In her speech Reeves said the UK has some of the lowest levels of investment.

She said someone who had invested £1,000 a year in a stocks-and-shares Isa since 1999 would be £50,000 better off today than if they had put the same into a cash Isa.

Given that, Eamonn Prendergast, chartered financial adviser at Palantir Financial Planning, agreed that the chancellor was wrong to single out a few companies and wrong to suggest banks should guide people into investments.

“Independent and regulated financial advice is what savers need, not product pushes from some institutions with vested interests,” he said.

“Banks largely abandoned in-branch investment advice after the 2012 Retail Distribution Review exposed the dangers of commission-driven, restricted advice that led to widespread mis-selling.

“Re-opening that door risks repeating old mistakes. If the government truly wants to turn savers into investors, it should empower people to access independent financial advisers who can give unbiased, holistic guidance, not point them towards providers or banks with limited product ranges and commercial motives.”

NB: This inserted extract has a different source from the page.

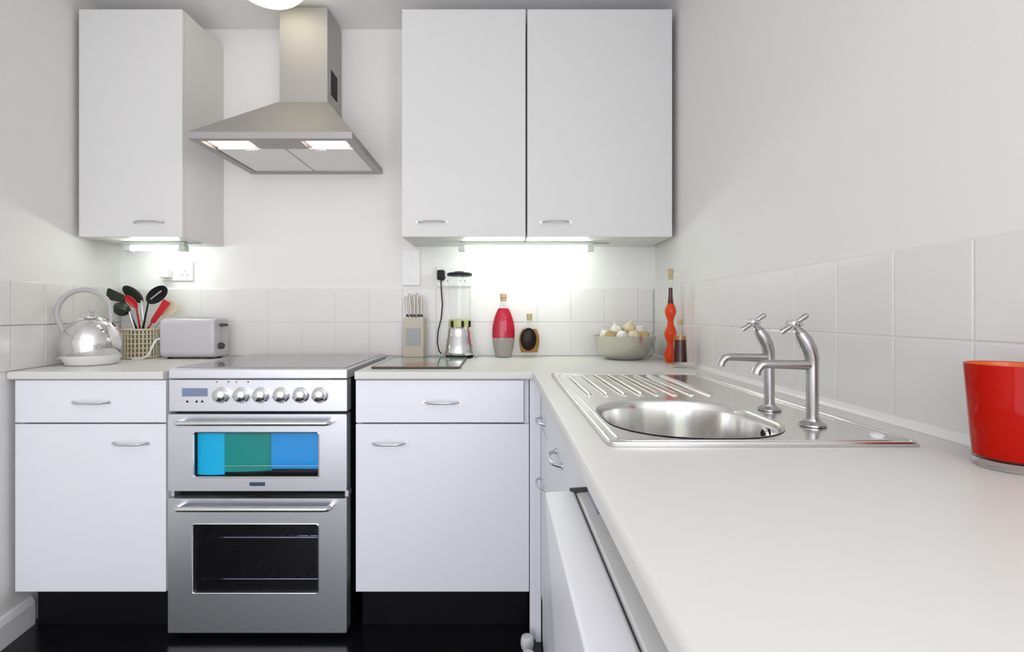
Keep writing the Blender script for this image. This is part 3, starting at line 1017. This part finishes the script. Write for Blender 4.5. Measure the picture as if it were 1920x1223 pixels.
# ------------------------------------------------------------------ kettle
kc = Vector((-1.540, 1.925, HC + 0.0005))
kt = thing('kettle', 'polished steel dome kettle with big arched grey handle on the worktop', 'kettle', kc)
R_ = 0.0965
obj('base', add_lathe(bm_new(), [(0.074, 0.0), (0.080, 0.004), (0.0915, 0.030), (0.0925, 0.036)], kc, 48), 'white_plastic', kt)
prof = [(0.0915, 0.0365), (0.0950, 0.05), (R_, 0.075)]
for i in range(1, 13):
    a = PI / 2 * i / 13
    prof.append((R_ * math.cos(a) ** 0.9, 0.075 + 0.107 * math.sin(a)))
prof = [q for q in prof if q[0] > 0.036] + [(0.036, 0.1775)]
obj('body', add_lathe(bm_new(), prof, kc, 64), 'kettle', kt, 50)
lid = obj('lid', add_lathe(bm_new(), [(0.037, 0.1765), (0.036, 0.180), (0.020, 0.1845), (0.006, 0.186)], kc, 32), 'kettle', kt, 50)
obj('lid_knob', add_lathe(bm_new(), [(0.004, 0.185), (0.004, 0.193), (0.009, 0.197), (0.010, 0.203), (0.006, 0.208), (0.001, 0.209)], kc, 20), 'greyhandle', lid)
hu = Vector((math.cos(math.radians(22)), math.sin(math.radians(22)), 0))
hc = kc + Vector((0, 0, 0.192)) - hu * 0.022
hp = [hc + hu * (-0.084 * math.cos(a)) + Vector((0, 0, 0.088 * math.sin(a))) for a in [math.radians(-32 + 194 * i / 26) for i in range(27)]]
hp += [kc + hu * 0.060 + Vector((0, 0, 0.158))]
hp = [kc + hu * (-0.085) + Vector((0, 0, 0.118))] + hp
obj('handle', add_tube(bm_new(), hp, [0.008] + [0.0088] * (len(hp) - 2) + [0.007], 14), 'greyhandle', kt)
su = Vector((hu.y, -hu.x, 0)) * -1
sp = kc + su * 0.074 + Vector((0, 0, 0.115))
obj('spout', add_tube(bm_new(), [sp, sp + su * 0.018 + Vector((0, 0, 0.014)), sp + su * 0.034 + Vector((0, 0, 0.034))], [0.020, 0.016, 0.011], 16), 'kettle', kt)
sw = kc + Vector((-0.088, -0.03, 0.026))
obj('switch', add_box(bm_new(), sw.x - 0.012, sw.x + 0.008, sw.y - 0.010, sw.y + 0.010, sw.z - 0.006, sw.z + 0.005, 0.002), 'greyhandle', kt)

# ------------------------------------------------------------------ utensil crock
cc = Vector((-1.553, 2.205, HC + 0.0005))
ct = thing('utensil_holder', 'cream slatted utensil holder full of spoons behind the kettle', 'holder', cc)
CR, CH = 0.070, 0.128
obj('inner_cup', add_lathe(bm_new(), [(0.060, 0.002), (0.062, CH - 0.006), (0.060, CH - 0.006), (0.058, 0.006), (0.001, 0.006)], cc, 28), 'crock_in', ct)
for k in range(30):
    a = 2 * PI * k / 30
    p = cc + Vector((math.cos(a), math.sin(a), 0)) * 0.0665
    obj('slat', add_tube(bm_new(), [p + Vector((0, 0, 0.004)), p + Vector((0, 0, CH - 0.004))], 0.0042, 6), 'crock', ct)
for z in [0.005 + 0.0196 * i for i in range(7)]:
    ring = [cc + Vector((CR * math.cos(2 * PI * i / 36), CR * math.sin(2 * PI * i / 36), z)) for i in range(36)]
    obj('hoop', add_tube(bm_new(), ring, 0.004 if z in (0.005,) or z > 0.12 else 0.0024, 8, True), 'crock', ct)


def utensil(name, label, foot_px, tip_px, tip_y, head, mat_h, mat, w, ln, slots=0, curve=0.0, tilt=0.0):
    """stick from the bottom of the crock to a head whose centre is seen at tip_px; head turned about its own axis"""
    tip = at(tip_px[0], tip_px[1], tip_y)
    foot = cc + Vector((foot_px[0], foot_px[1], 0.014))
    d = (tip - foot).normalized()
    t = thing(name, label, 'utensil', foot, 'utensils in the holder')
    hl = ln / 2
    d0 = d
    d = Matrix.Rotation(math.radians(tilt), 3, 'Y') @ d0
    nk = tip - d * hl * 0.85
    obj('shaft', add_tube(bm_new(), [foot, foot.lerp(nk, 0.6), nk], [0.0045, 0.004, 0.0034], 8), mat_h, t)
    side = d.cross(Vector((0, 1, 0.25))).normalized()
    nrm = side.cross(d).normalized()
    rot = Matrix((side, nrm, d)).transposed()
    bm = bm_new()
    if head == 'spoon':
        add_ball(bm, tip, w / 2, 0.005, hl, rot, 18, 12)
        for v in bm.verts:
            q = rot.transposed() @ (v.co - tip)
            k = 1 - (q.x / (w / 2)) ** 2 - (q.z / hl) ** 2
            v.co += nrm * (0.012 * max(k, 0))
    elif head == 'ladle':
        add_ball(bm, tip, w / 2, w / 2.6, hl, rot, 18, 12)
    else:
        L = rrect(-w / 2, w / 2, -hl, hl, w * 0.22, 4)
        hole = None
        slab_with_hole(bm, L, hole, 0.003, lambda u, v, dd: tip + side * (u * (1.0 + 0.25 * v / hl)) + d * v + nrm * (dd + curve * (v / hl) ** 2))
    hd = obj('head', bm, mat, t, 50)
    for k in range(slots):
        u = (k - (slots - 1) / 2) * w / (slots + 0.6)
        p = tip + side * u - nrm * 0.0065
        obj('slot', add_box(bm_new(), -0.0025, 0.0025, -0.001, 0.001, -hl * 0.55, hl * 0.55), 'greyhandle', hd, 0)
        o = hd.children[-1]
        o.data.transform(Matrix.Translation(origin_of(hd)))
        o.data.transform(rot.to_4x4())
        o.data.transform(Matrix.Translation(p - origin_of(hd)))
    return t


utensil('spatula', 'dark olive spatula leaning furthest out over the kettle', (0.03, 0.0), (217, 556), 2.19, 'flat', 'black', 'olive', 0.044, 0.080, tilt=-45)
utensil('ladle', 'dark ladle with round bowl low beside the kettle top', (0.02, -0.022), (228, 580), 2.18, 'ladle', 'handle', 'olive', 0.060, 0.072, tilt=-60)
utensil('serving_spoon', 'large dark spoon standing tallest in the middle of the holder', (0.005, 0.03), (249, 552), 2.23, 'spoon', 'handle', 'olive', 0.056, 0.108, tilt=-42)
utensil('slotted_spoon', 'dark slotted spoon leaning over the toaster', (-0.022, 0.012), (294, 553), 2.21, 'spoon', 'black', 'black', 0.062, 0.108, 1, tilt=34)
utensil('red_spoon', 'small red spoon among the dark utensils beside the ladle', (-0.005, 0.030), (246, 566), 2.12, 'spoon', 'red', 'red', 0.034, 0.066, tilt=-35)
utensil('red_spatula', 'long red spatula leaning towards the toaster', (-0.045, -0.004), (299, 585), 2.19, 'flat', 'red', 'red', 0.026, 0.115)
utensil('wooden_spatula', 'pale cream spatula behind the red spatula near the toaster', (-0.050, 0.018), (318, 582), 2.225, 'flat', 'cream', 'cream', 0.046, 0.080)

# ------------------------------------------------------------------ toaster
tx0, tx1, ty0, ty1 = -1.430, -1.198, 2.135, 2.258
tz0, tz1 = HC + 0.006, HC + 0.173
tt = thing('toaster', 'white two slice toaster with rounded body beside the utensil holder', 'toaster', ((tx0 + tx1) / 2, (ty0 + ty1) / 2, HC))
bm = bm_new()
slots = None
sec = rrect(ty0, ty1, tz0, tz1, 0.026, 8)
rows = []
for x, k in ((tx0, 0.010), (tx0 + 0.004, 0.003), (tx0 + 0.012, 0.0), (tx1 - 0.012, 0.0), (tx1 - 0.004, 0.003), (tx1, 0.010)):
    rows.append([Vector((x, y, z)) for y, z in rrect(ty0 + k, ty1 - k, tz0 + k, tz1 - k, 0.026 - k * 0.5, 8)])
add_loft(bm, rows)
bm.faces.new([v for v in bm.verts[:len(rows[0])]])
body = obj('body', bm, 'toaster', tt, 40)
for y in (ty0 + 0.040, ty0 + 0.083):
    obj('bread_slot', add_box(bm_new(), tx0 + 0.05, tx1 - 0.05, y - 0.011, y + 0.011, tz1 - 0.001, tz1 + 0.0008), 'black', tt, 0)
for x in (tx0 + 0.03, tx1 - 0.03):
    for y in (ty0 + 0.03, ty1 - 0.03):
        obj('foot', add_lathe(bm_new(), [(0.010, 0.0005), (0.010, 0.0065)], (x, y, HC), 12), 'black', tt)
obj('lever', add_box(bm_new(), tx1 + 0.0005, tx1 + 0.022, ty0 + 0.040, ty0 + 0.074, tz1 - 0.036, tz1 - 0.024, 0.004), 'seal', tt)
obj('lever_track', add_box(bm_new(), tx1, tx1 + 0.0015, ty0 + 0.054, ty0 + 0.060, tz0 + 0.05, tz1 - 0.022), 'greyhandle', tt, 0)
RYp = Matrix.Rotation(PI / 2, 3, 'Y')
obj('dial', add_lathe(bm_new(), [(0.014, 0), (0.014, 0.010), (0.011, 0.016)], (tx1 + 0.0005, ty0 + 0.045, tz0 + 0.048), 20, rot=RYp), 'seal', tt)
zc = HC + 0.0045
obj('cord', add_tube(bm_new(), [(tx0 + 0.012, ty0 + 0.015, tz0 + 0.085), (tx0 - 0.006, ty0 - 0.006, tz0 + 0.075), (tx0 - 0.014, ty0 - 0.02, tz0 + 0.045), (tx0 - 0.026, ty0 - 0.022, tz0 + 0.014), (tx0 - 0.050, ty0 - 0.03, zc), (tx0 - 0.085, ty0 - 0.035, zc)], 0.004, 10), 'white_plastic', tt)
obj('mains_lead', add_tube(bm_new(), [(tx1 - 0.006, ty1 - 0.05, tz0 + 0.010), (tx1 + 0.018, ty1 - 0.055, zc - 0.001), (tx1 + 0.05, ty1 - 0.03, zc - 0.001), (tx1 + 0.057, ty1 - 0.005, zc - 0.001)], 0.003, 8), 'greyhandle', tt)

# ------------------------------------------------------------------ knife block with five knives
bx0, bx1, by0, by1 = -0.417, -0.331, 2.195, 2.285
bz0, bz1 = HC + 0.0005, HC + 0.172
kb = thing('knife_block', 'pale upright knife block with grey front panel beside the blender', 'knife block', ((bx0 + bx1) / 2, 2.24, bz0))
bm = bm_new()
add_box(bm, bx0, bx1, by0, by0 + 0.008, bz0, bz1, 0.001)
add_box(bm, bx0, bx1, by1 - 0.008, by1, bz0, bz1, 0.001)
add_box(bm, bx0, bx0 + 0.008, by0 + 0.008, by1 - 0.008, bz0, bz1, 0.001)
add_box(bm, bx1 - 0.008, bx1, by0 + 0.008, by1 - 0.008, bz0, bz1, 0.001)
add_box(bm, bx0 + 0.008, bx1 - 0.008, by0 + 0.008, by1 - 0.008, bz0, bz0 + 0.010)
obj('block', bm, 'block', kb, 30)
obj('front_panel', add_box(bm_new(), bx0 + 0.012, bx1 - 0.010, by0 - 0.002, by0 - 0.0002, bz0 + 0.052, bz0 + 0.128, 0.0008), 'plate_grey', kb)
for k, (dx, dh, tl) in enumerate(((0.012, -0.008, 0.10), (0.027, 0.006, 0.09), (0.0425, 0.0, 0.04), (0.058, 0.008, 0.05), (0.073, -0.012, 0.03))):
    x = bx0 + dx + 0.0005
    y = by0 + 0.030 + 0.006 * (k % 2)
    zt = bz1 + 0.004
    base = Vector((x, y, zt))
    t = thing('knife', ('steel handled knife in the block, first from the cooker side', 'steel handled knife in the block, second from the cooker side',
                        'steel handled knife in the middle slot of the block', 'tallest steel handled knife in the block, second from the blender',
                        'short steel handled knife in the block, nearest the blender')[k], 'knife', base, 'knives in the block')
    lean = Vector((-tl, 0.04, 1)).normalized()
    top = base + lean * (0.098 + dh)
    obj('handle', add_tube(bm_new(), [base + lean * 0.012, base + lean * 0.05, top - lean * 0.008, top], [0.0045, 0.0052, 0.0062, 0.0045], 10), 'knife', t)
    obj('bolster', add_tube(bm_new(), [base, base + lean * 0.012], [0.0066, 0.0056], 10), 'seal', t)
    obj('blade', add_box(bm_new(), x - 0.0008, x + 0.0008, y - 0.010, y + 0.012, zt - 0.10, zt), 'chrome', t, 0)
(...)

Meanwhile, Scott Gallacher, director at Rowley Turton, said it was “extraordinary” that the chancellor used the Budget “to effectively promote individual companies”, instead of single, non-independent providers.

Budgets shouldn’t be used to single out commercial firms, and ministers should avoid even the perception of favouritism,” he said.

“It raises the uncomfortable question of whether she may have strayed close to breaching the ministerial code by appearing to promote a small number of companies.

“Instead of offering what sounded like endorsements of one platform — and others — the chancellor should have encouraged people to seek independent, regulated financial advice.

“Independent advisers can access the whole market and provide genuinely tailored, client-focused recommendations — something no single provider can deliver.

“What could have been a perfect opportunity to champion the independent advice sector has instead been squandered. Instead, we seemingly have a victory for large companies and their paid lobbyists.”